36. Van de zonen van Benjamin, hun nakomelingen naar hun geslachten en families,
overeenkomstig het aantal namen van wie twintig jaar oud was en daarboven, allen die in het
leger uitrukten,
37. de getelden van de stam Benjamin waren vijfendertigduizend vierhonderd.
38. Van de zonen van Dan, hun nakomelingen naar hun geslachten en families, overeenkomstig
het aantal namen van wie twintig jaar oud was en daarboven, allen die in het leger uitrukten,
39. de getelden van de stam Dan waren tweeënzestigduizend zevenhonderd.
40. Van de zonen van Aser, hun nakomelingen naar hun geslachten en families,
overeenkomstig het aantal namen van wie twintig jaar oud was en daarboven, allen die in het
leger uitrukten,
41. de getelden van de stam Aser waren eenenveertigduizend vijfhonderd.
42. Van de zonen van Naftali, hun nakomelingen naar hun geslachten en families,
overeenkomstig het aantal namen van wie twintig jaar oud was en daarboven, allen die in het
leger uitrukten,
43. de getelden van de stam Naftali waren drieënvijftigduizend vierhonderd.
44. Dit zijn de getelden, die Mozes telde met Aäron en de vorsten Israëls, twaalf man; ieder
vertegenwoordigde zijn families.
45. Dus waren al de getelden der Israëlieten, naar hun families, van twintig jaar oud en
daarboven, allen die in het leger uitrukten in Israël,
46. al de getelden waren zeshonderddrieduizend vijfhonderd vijftig.
47. Maar de Levieten naar de stam hunner vaderen werden niet samen met hen geteld.

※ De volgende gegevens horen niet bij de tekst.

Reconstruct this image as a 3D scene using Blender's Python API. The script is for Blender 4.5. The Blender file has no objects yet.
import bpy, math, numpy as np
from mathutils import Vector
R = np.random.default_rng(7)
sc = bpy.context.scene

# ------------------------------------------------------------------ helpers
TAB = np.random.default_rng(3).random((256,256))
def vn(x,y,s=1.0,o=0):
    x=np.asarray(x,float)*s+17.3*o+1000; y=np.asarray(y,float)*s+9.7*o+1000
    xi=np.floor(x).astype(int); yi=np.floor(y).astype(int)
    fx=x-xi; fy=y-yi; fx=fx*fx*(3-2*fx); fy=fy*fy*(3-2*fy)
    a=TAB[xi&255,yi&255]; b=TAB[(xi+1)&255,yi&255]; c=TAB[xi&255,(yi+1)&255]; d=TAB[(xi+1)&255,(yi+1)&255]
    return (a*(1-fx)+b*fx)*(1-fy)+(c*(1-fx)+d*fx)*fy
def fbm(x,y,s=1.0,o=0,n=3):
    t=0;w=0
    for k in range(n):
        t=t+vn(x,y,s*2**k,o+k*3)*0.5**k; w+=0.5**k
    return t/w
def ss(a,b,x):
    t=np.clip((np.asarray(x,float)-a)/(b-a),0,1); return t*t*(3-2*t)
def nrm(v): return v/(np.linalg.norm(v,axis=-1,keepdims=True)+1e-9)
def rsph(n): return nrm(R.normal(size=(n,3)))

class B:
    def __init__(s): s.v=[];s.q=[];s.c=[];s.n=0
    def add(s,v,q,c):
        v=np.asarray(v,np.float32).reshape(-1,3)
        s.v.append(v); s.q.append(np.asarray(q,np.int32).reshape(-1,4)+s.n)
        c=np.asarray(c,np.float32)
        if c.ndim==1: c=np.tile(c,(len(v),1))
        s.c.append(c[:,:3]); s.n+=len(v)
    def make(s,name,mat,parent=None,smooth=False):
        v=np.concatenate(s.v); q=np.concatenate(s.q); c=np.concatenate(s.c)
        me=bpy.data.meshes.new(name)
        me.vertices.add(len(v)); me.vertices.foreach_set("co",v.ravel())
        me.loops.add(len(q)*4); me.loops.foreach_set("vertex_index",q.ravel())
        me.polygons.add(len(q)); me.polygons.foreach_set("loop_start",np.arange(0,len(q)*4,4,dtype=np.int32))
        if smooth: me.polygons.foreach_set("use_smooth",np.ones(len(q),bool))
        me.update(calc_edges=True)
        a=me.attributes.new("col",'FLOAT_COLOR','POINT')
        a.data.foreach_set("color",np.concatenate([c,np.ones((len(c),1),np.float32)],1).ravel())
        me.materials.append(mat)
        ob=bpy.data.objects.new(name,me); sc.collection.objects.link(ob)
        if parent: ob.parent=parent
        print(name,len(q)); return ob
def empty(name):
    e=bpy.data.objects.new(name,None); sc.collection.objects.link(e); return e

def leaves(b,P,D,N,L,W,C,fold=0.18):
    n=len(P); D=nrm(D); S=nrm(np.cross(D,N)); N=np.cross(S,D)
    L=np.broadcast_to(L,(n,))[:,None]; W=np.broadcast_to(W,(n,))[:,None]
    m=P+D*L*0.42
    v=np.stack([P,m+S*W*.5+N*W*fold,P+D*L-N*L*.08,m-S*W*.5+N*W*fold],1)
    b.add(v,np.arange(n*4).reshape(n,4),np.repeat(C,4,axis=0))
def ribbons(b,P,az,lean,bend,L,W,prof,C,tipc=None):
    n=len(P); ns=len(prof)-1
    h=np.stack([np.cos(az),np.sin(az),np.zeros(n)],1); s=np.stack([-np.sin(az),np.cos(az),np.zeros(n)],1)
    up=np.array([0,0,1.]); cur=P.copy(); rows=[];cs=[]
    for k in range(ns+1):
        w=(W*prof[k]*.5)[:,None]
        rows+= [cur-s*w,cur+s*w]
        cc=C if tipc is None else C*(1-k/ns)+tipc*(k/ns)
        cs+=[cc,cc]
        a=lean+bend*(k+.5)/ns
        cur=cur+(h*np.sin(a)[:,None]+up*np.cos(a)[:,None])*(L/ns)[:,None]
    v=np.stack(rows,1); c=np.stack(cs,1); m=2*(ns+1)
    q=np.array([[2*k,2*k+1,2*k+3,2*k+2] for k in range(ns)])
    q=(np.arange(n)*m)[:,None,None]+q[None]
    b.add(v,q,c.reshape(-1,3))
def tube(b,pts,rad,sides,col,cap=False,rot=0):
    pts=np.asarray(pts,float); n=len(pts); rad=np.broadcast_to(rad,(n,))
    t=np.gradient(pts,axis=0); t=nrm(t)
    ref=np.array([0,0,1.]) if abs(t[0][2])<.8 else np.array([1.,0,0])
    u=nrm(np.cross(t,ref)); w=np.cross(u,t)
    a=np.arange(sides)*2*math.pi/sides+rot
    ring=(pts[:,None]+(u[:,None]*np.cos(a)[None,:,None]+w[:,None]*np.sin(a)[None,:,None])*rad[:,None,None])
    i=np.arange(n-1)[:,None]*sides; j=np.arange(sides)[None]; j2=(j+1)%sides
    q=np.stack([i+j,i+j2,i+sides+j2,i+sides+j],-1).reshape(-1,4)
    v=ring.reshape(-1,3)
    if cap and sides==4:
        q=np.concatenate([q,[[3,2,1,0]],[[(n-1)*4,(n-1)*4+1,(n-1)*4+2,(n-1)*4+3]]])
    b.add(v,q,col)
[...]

48. De HERE had namelijk tot Mozes gesproken:
49. Slechts de stam Levi zult gij niet tellen, noch hun aantal onder de Israëlieten opnemen,
50. maar stel gij de Levieten over de tabernakel der getuigenis en over al zijn gerei en over al
zijn toebehoren; zij zullen de tabernakel en al zijn gerei dragen; zij zullen daarbij dienst doen
en zich rondom de tabernakel legeren.
51. Wanneer de tabernakel moet opbreken, dan zullen de Levieten hem uit elkander nemen, en
wanneer de tabernakel moet legeren, dan zullen de Levieten hem oprichten, maar de
onbevoegde, die nadert, zal ter dood gebracht worden.
52. Terwijl de Israëlieten zich zullen legeren, ieder bij zijn legerplaats en zijn vendel, naar hun
legerscharen,
53. zullen de Levieten zich rondom de tabernakel der getuigenis legeren, opdat er geen toorn
ruste op de vergadering der Israëlieten; de Levieten zullen zorg dragen voor de tabernakel der
getuigenis.
54. En de Israëlieten deden het; juist zoals de HERE Mozes geboden had, deden zij.
Numeri 2
De opstelling van de stammen
1. De HERE sprak tot Mozes en Aäron:
2. De Israëlieten zullen zich legeren ieder bij zijn vendel onder de veldtekenen van hun
families; op een afstand zullen zij zich rondom de tent der samenkomst legeren.
3. Aan de oostzijde, aan de kant waar de zon opgaat, zal het vendel van de legerplaats van
Juda zich legeren naar hun legerscharen. De vorst nu der zonen van Juda was Nachson, de
zoon van Amminadab;
4. en zijn leger, dat uit hun getelden bestond, bedroeg vierenzeventigduizend zeshonderd.
5. Naast hem zal de stam Issakar zich legeren. De vorst nu der zonen van Issakar was Netanel,
de zoon van Suar;
6. en zijn leger, dat uit zijn getelden bestond, bedroeg vierenvijftigduizend vierhonderd.
7. Voorts de stam Zebulon: de vorst nu der zonen van Zebulon was Eliab, de zoon van Chelon;
8. en zijn leger, dat uit zijn getelden bestond, bedroeg zevenenvijftigduizend vierhonderd.
9. Al de getelden van de legerplaats van Juda waren honderdzesentachtigduizend vierhonderd
naar hun legerscharen. Zij zullen het eerst opbreken.